> TASK INSTRUCTIONS:
Identify, in the records below, every line where the string "starting" appears, and copy each such line.

> MATERIAL PROVIDED:
-- start --
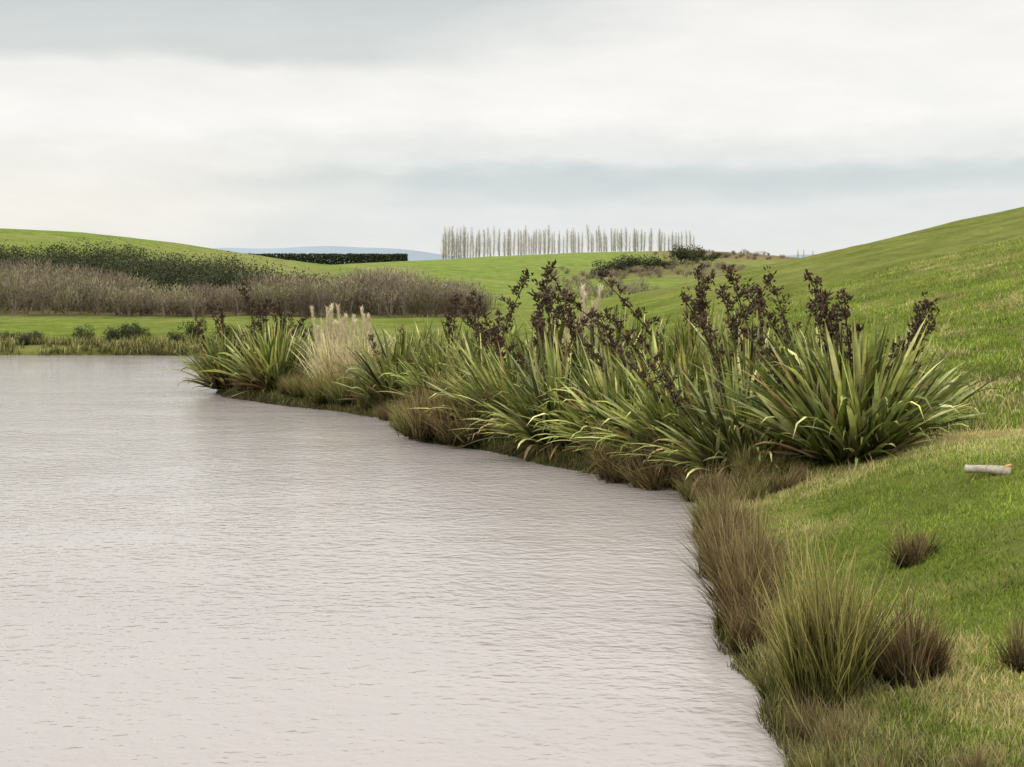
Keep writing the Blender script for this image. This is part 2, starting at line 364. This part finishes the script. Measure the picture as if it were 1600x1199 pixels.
# ------------------------------------------------------------------ rushes & pampas
def tussock(seed, n, rad, ln, cols, e_lo=58, bend=40, w=.008, lean=0, K=6, sub=14, az_n=.5):
    r = np.random.default_rng(seed)
    sa = r.uniform(0, 2*pi, sub); sq = np.sqrt(r.uniform(0, 1, sub)); sh = r.uniform(.5, 1.1, sub); sl = r.normal(0, .14, (sub, 2)); st = r.uniform(.55, 1.4, sub)
    k_ = r.integers(0, sub, n)
    az = sa[k_]+r.normal(0, 1.1, n); q = np.clip(sq[k_]+r.normal(0, .15, n), 0, 1)
    B = np.stack([rad*sq[k_]*np.cos(sa[k_])+r.normal(0, rad*.16, n), rad*sq[k_]*np.sin(sa[k_])+r.normal(0, rad*.16, n), np.full(n, -.04)], -1)
    e0 = R(89)-q*R(89-e_lo)+r.normal(0, R(9), n); b = R(bend)*r.uniform(-.4, 1, n)*(.4+q)
    l = ln*sh[k_]*np.where(r.random(n) < .45, r.uniform(.2, .7, n), r.uniform(.6, 1.15, n))
    P = curves(B, az, e0, b, l, K, 1.6); tt = (np.linspace(0, 1, K)**1.5)[None]*ln
    P[:, :, 0] += (lean+sl[k_, 0])[:, None]*tt; P[:, :, 1] += sl[k_, 1][:, None]*tt
    P[:, 1:, :2] += np.cumsum(r.normal(0, .009, (n, K-1, 2)), 1)
    a = r.uniform(0, 2*pi, n); S = np.stack([np.cos(a), np.sin(a), 0*a], -1)
    t = np.linspace(0, 1, K); W = w*r.uniform(.6, 1.4, n)[:, None]*np.interp(t, [0, .6, 1], [1, .9, .15])[None]
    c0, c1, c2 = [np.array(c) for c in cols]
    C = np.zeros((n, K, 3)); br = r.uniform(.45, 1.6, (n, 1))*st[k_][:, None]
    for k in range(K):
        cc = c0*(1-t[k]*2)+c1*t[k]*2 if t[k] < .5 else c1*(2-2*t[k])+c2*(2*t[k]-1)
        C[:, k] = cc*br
    V, F, CC = ribbons(P, W, S, C)
    return mesh('rush_blades', V, F, CC, M_rush)
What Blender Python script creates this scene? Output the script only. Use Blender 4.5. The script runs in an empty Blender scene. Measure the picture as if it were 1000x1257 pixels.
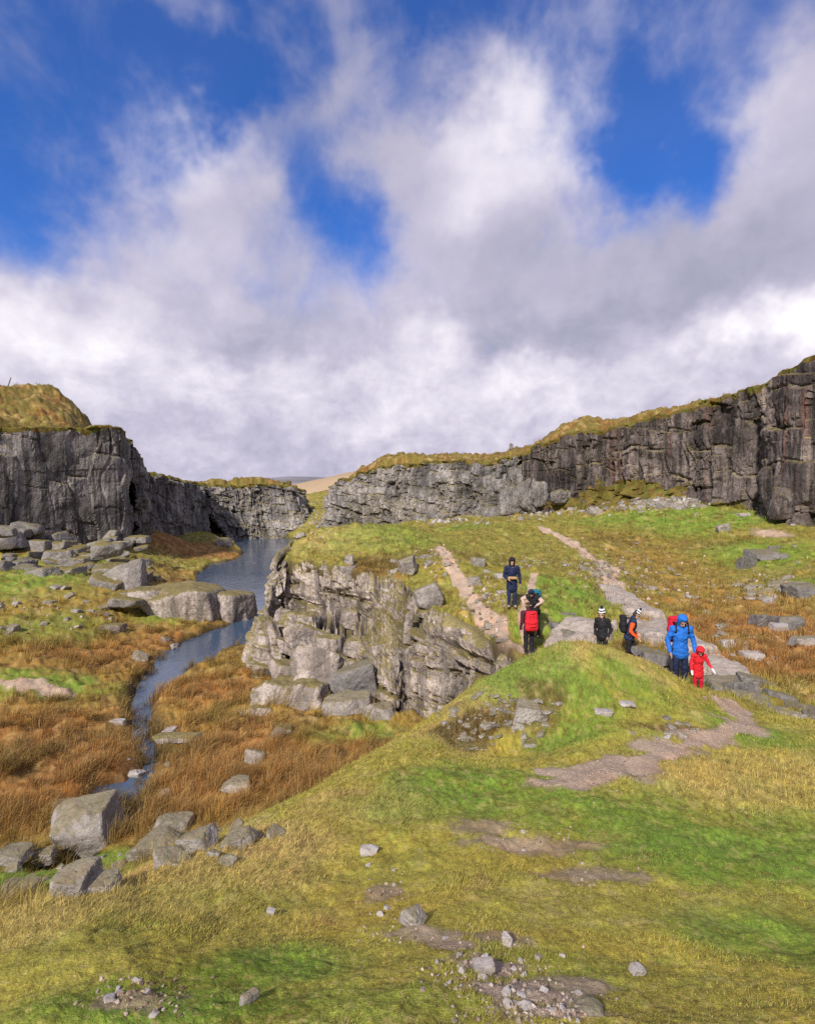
import bpy, bmesh, math, random
import numpy as np
from mathutils import Vector, Matrix, Euler
random.seed(5)
SC = bpy.context.scene
COL = SC.collection
R = math.radians
# ------------------------------------------------------------------ camera
EYE_Z = 8.0                     # eye height above the lake
FOC, HZ = 700.0, 610.0          # focal length and horizon row, in pixels of a 1000 x 1257 frame
cd = bpy.data.cameras.new('camera')
cam = bpy.data.objects.new('camera', cd); COL.objects.link(cam)
cam.location = (0, 0, EYE_Z); cam.rotation_euler = (R(90), 0, 0)
cd.sensor_fit = 'VERTICAL'; cd.sensor_height = 36.0; cd.lens = 36.0*FOC/1257.0
cd.shift_y = -(628.5-HZ)/1257.0
cd.clip_start = 0.05; cd.clip_end = 12000
SC.camera = cam
SC.cycles.use_denoising = False
SC.view_settings.view_transform = 'Standard'; SC.view_settings.look = 'None'
SC.view_settings.exposure = 0.60; SC.view_settings.gamma = 1.0
# ------------------------------------------------------------------ sun
SUN_AZ, SUN_EL = R(-156), R(38)      # azimuth from +Y (clockwise positive), elevation: over the left shoulder
sd = Vector((math.sin(SUN_AZ)*math.cos(SUN_EL), math.cos(SUN_AZ)*math.cos(SUN_EL), math.sin(SUN_EL)))
sl = bpy.data.lights.new('sun', 'SUN'); sl.energy = 3.4; sl.angle = R(4.0); sl.color = (1.0, 0.93, 0.82)
sun = bpy.data.objects.new('sun', sl); COL.objects.link(sun)
sun.rotation_euler = sd.to_track_quat('Z', 'Y').to_euler()
sun.location = (-40, -30, 60)
# ------------------------------------------------------------------ node helpers
class NT:
    def __init__(s, tree): s.t = tree; s.n = tree.nodes; s.l = tree.links
    def node(s, typ, ins=None, **kw):
        n = s.n.new(typ)
        for k, v in kw.items(): setattr(n, k, v)
        for k, v in (ins or {}).items():
            if hasattr(v, 'is_linked') or hasattr(v, 'links'): s.l.new(v, n.inputs[k])
            else: n.inputs[k].default_value = v
        return n
    def math(s, op, a, b=0.0, c=0.0, clamp=False):
        n = s.node('ShaderNodeMath', {0: a, 1: b, 2: c}, operation=op); n.use_clamp = clamp
        return n.outputs[0]
    def vmath(s, op, a, b=(0, 0, 0)):
        n = s.node('ShaderNodeVectorMath', {0: a, 1: b}, operation=op)
        return n.outputs['Value'] if op in ('DOT_PRODUCT', 'LENGTH') else n.outputs[0]
    def ramp(s, v, lo, hi, a=0.0, b=1.0, smooth=True):
        n = s.node('ShaderNodeMapRange', {'Value': v, 'From Min': lo, 'From Max': hi, 'To Min': a, 'To Max': b})
        if smooth: n.interpolation_type = 'SMOOTHSTEP'
        n.clamp = True
        return n.outputs[0]
    def noise(s, vec, scale, detail=4, rough=0.55, dist=0.0, out='Fac', lac=2.0):
        n = s.node('ShaderNodeTexNoise', {'Vector': vec, 'Scale': scale, 'Detail': detail, 'Roughness': rough, 'Distortion': dist, 'Lacunarity': lac})
        return n.outputs[out]
    def mix(s, f, a, b, blend='MIX'):
        n = s.node('ShaderNodeMix', data_type='RGBA', blend_type=blend)
        for k, v in ((0, f), (6, a), (7, b)):
            if hasattr(v, 'links'): s.l.new(v, n.inputs[k])
            else: n.inputs[k].default_value = v if k == 0 else (tuple(v)+(1,))[:4]
        return n.outputs[2]
# ------------------------------------------------------------------ sky
world = bpy.data.worlds.new('World'); SC.world = world; world.use_nodes = True
world.cycles.sampling_method = 'MANUAL'; world.cycles.sample_map_resolution = 512
W = NT(world.node_tree); W.n.clear()
tc = W.node('ShaderNodeTexCoord')
D = W.vmath('NORMALIZE', tc.outputs['Generated'])
sx = W.node('ShaderNodeSeparateXYZ', {0: D})
dz = sx.outputs['Z']
sky = W.node('ShaderNodeTexSky', sky_type='NISHITA')
sky.sun_disc = False; sky.sun_elevation = SUN_EL; sky.sun_rotation = SUN_AZ
sky.altitude = 400; sky.air_density = 1.0; sky.dust_density = 0.3; sky.ozone_density = 3.0
hs = W.node('ShaderNodeHueSaturation', {'Saturation': 1.35, 'Value': 1.0, 'Color': sky.outputs[0]})
skyc = W.mix(1.0, hs.outputs[0], (0.62, 0.82, 1.22), 'MULTIPLY')
bg_sky = W.node('ShaderNodeBackground', {'Color': skyc, 'Strength': 0.092})
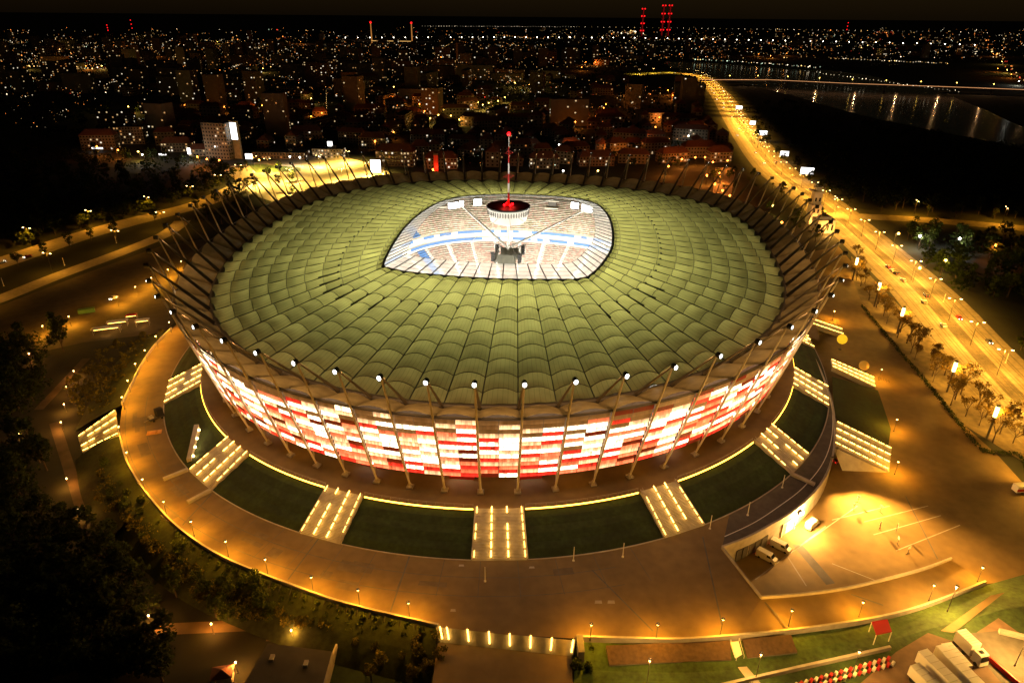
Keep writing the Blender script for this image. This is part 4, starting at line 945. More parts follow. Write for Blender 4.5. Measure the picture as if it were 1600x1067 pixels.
-- end --
> TASK SOLUTION:
Keep writing the Blender script for this image. This is part 2, starting at line 364. This part finishes the script. Measure the picture as if it were 1600x1199 pixels.
Keep writing the Blender script for this image. This is part 4, starting at line 945. More parts follow. Write for Blender 4.5. Measure the picture as if it were 1600x1067 pixels.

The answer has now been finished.